PERCEPTION : TAMING THE WILD WAYS OF SOCIAL MEDIA

Berkeley

^ use your mind. Why ? Because you have one. Do not let other minds use you.

—- —- —-

Anybody who uses social media as constantly as a journalist must sees the vulgarity that pervades it; the ugliness; the ignorance. We are tempted to declare it the result of social media rather than a temporary aberration. Myself, I think the opposite. I think the ugliness —  especially the personal rudeness and the self-absorbed political dumps — is extremely temporary and will soon be discarded.

How so ? Simple. It will be done away with the same way that societies have always done away with it : by shaming it, declaring it bad, shunning it and, on social media, blocking it. We’re no different, as a society, than any of our antecedents. They were people, so are we. Community norms are crucial to us just as they were to the societies that preceded ours. Then, and soon for us too, rudeness got you disinvited. As for political extremism, it too was never applauded except in times of crisis and then only by a few. Why should we be any different ? The novelty of seeing people speak vulgarities perhaps misleads us into assuming it’s here to stay, but all one has to do is block the vulgar user and he or she is gone. Same for those who throw nazi-ism at us, or bigotry, or wilful ignorance. If you choose not to block it, you can laugh it away.

Of course there’s another way to dispose of vulgarity and ignorance : use your mind. Frank Zappa said it well: “think — it ain’t illegal yet.” If you use your mind, you can know when you are being fooled with. And when what is shown to you or said passes muster.

There are a few who will almost certainly continue to stink the threads of social media, no matter what, just as their predecessors stunk the pages of yellow journalism, or promoted hatred on hand out sheets and placards. The only difference now is that these hitherto shunned folks now get seen by all of us on our social media page feeds. It’s a difference of sensing only. We see it and thus assume it has increased in volume or dispersion.

What to do ? Here one can benefit from re-visiting the work accomplished almost 300 years ago by science, as those who practiced it looked at the world of things and actions with a skeptical, inductive eye un-tempered by opposition and untainted by myths.

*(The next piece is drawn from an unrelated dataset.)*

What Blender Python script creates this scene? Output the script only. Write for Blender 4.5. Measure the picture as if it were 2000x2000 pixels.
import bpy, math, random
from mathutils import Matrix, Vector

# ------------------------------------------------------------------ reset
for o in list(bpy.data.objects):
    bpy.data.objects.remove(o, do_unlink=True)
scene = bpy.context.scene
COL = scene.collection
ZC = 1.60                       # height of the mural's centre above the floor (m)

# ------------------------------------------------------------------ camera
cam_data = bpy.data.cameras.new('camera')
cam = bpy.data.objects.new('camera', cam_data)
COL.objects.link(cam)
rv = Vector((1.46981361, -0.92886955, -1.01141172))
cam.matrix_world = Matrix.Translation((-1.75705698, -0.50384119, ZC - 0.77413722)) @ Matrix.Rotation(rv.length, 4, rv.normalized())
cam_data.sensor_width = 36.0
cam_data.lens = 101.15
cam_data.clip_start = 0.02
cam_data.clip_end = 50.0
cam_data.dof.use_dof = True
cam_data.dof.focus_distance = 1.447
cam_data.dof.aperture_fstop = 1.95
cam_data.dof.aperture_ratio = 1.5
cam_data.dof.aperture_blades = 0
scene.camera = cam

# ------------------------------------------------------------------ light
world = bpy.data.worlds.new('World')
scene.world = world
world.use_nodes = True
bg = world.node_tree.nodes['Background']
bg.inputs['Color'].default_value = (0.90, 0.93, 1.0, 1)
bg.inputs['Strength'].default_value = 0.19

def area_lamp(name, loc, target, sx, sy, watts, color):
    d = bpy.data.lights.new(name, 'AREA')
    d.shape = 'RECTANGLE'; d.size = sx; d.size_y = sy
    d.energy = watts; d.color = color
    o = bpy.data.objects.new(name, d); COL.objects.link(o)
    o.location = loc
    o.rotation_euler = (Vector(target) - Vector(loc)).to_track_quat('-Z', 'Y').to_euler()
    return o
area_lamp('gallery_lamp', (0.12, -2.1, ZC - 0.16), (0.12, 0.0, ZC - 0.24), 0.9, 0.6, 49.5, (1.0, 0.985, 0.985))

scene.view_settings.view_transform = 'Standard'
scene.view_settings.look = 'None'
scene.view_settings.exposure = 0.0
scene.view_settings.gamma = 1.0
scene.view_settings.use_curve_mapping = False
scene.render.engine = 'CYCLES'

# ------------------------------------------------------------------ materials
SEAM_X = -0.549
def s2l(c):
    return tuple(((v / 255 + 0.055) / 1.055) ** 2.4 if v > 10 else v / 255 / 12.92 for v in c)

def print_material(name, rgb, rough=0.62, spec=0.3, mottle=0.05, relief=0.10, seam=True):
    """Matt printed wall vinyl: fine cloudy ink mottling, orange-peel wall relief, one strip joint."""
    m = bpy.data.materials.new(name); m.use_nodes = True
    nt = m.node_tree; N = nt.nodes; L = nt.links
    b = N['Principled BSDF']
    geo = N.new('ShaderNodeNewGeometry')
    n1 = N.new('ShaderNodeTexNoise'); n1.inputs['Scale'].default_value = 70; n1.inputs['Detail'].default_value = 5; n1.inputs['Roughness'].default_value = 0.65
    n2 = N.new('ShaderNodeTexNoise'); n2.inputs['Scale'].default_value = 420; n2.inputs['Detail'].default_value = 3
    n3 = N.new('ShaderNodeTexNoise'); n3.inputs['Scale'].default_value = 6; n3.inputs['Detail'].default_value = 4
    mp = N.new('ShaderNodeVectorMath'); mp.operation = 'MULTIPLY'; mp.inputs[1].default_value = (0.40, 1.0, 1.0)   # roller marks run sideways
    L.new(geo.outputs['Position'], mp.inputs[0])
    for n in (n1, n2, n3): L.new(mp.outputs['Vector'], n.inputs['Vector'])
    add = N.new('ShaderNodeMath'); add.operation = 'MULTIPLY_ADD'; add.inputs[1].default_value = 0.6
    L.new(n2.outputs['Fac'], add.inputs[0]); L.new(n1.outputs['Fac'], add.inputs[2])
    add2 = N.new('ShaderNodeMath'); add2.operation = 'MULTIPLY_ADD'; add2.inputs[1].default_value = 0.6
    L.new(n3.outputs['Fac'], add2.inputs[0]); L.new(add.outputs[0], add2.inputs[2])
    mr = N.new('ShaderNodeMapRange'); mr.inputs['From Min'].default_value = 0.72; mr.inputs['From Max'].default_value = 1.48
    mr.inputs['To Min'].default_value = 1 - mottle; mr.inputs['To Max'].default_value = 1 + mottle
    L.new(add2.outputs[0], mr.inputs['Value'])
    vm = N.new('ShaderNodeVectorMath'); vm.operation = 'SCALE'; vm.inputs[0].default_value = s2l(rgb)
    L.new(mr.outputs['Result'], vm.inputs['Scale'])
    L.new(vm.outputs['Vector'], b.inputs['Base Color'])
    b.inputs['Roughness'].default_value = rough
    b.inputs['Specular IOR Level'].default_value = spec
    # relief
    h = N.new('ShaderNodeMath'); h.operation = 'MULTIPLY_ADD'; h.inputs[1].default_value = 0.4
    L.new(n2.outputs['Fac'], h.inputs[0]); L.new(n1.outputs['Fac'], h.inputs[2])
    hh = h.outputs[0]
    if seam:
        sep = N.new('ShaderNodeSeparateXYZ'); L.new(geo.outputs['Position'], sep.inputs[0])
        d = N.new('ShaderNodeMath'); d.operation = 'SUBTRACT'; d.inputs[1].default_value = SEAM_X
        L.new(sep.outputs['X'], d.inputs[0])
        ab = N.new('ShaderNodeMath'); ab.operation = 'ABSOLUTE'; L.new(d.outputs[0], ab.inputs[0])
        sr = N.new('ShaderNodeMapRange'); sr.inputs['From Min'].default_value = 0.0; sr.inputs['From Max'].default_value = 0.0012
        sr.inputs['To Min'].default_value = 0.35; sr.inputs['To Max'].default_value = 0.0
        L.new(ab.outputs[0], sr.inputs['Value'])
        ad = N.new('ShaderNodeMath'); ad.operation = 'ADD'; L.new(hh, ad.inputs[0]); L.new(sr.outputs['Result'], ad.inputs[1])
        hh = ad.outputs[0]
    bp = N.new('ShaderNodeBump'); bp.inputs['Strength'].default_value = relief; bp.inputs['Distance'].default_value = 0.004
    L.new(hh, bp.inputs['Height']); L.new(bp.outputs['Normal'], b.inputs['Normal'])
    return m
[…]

Scientific philosophers of 300 years ago asserted that the eyes see many things that are not what sense perception says they are. Let us sample this principle in operation, here in some pages of Bishop Berkeley, who in or about the year 1733  wrote these lines (paraphrased in t.he Stanford Encyclopedia of Philosophy) in his “Essay on Vision” :

“When one perceives mediately, one perceives one idea by means of perceiving another (NTV §9), for example, one perceives that someone is frightened by perceiving the paleness of her face (NTV §10). Empirically, the geometrical account fails, since one perceives neither the requisite lines, nor angles, nor rays as such (NTV §§12-15), even though such mathematical computations can be useful in determining the apparent distance or magnitude of an object (NTV §§ 38, 78; TVV §58). So, what are the immediate ideas that mediate the perception of distance? First, there are the kinesthetic sensations associated with focusing the eyes when perceiving objects at various distances (NTV §16). Second, as objects are brought closer to the eye, their appearance becomes more confused (blurred or double, NTV §21). Third, as an object approaches the eyes, the degree of confusion can be mitigated by straining the eyes, which is recognized by kinesthetic sensations (NTV §27). In each case, there is no necessary connection between the ideas and distance; there is merely a customary connection between two types of ideas (NTV §§17, 26, 28).”

(Berkeley’s entire ewssay is worth reading, by the way. Assuming that we have the emotional courage to embrace his all encompassing skepticism about things and sayings. I fear that our desire to believe is so strong in these turbulent times that we dare not shun the easy route of faith rather than travel the hard road of science.)

Where Berkeley’s skepticism applied to sense perception, and what we read on social media has a meaning apart from how it looks to the senses, his insistence on observing things, and on the changes that appear in those things as one shifts one’s position relative to them, so we can apply the principles of observational judgment to meanings too. Just because someone expresses his or her meaning in words does not require that we accept that meaning. We are free to reject it.

Myself, I live by skepticism about the things — and for this purpose words are things — that I encounter. T<here is far more on social media that I do not like at all than there was in social interaction before the coming of internet conversations; but more does not mean more acceptable. I think that I am not alone; far from it; and that soon enough the society at large will bring the permanent truths of social interaction to bear upon anti-social internet talk and scorn it. We will all breathe more freely when that happens.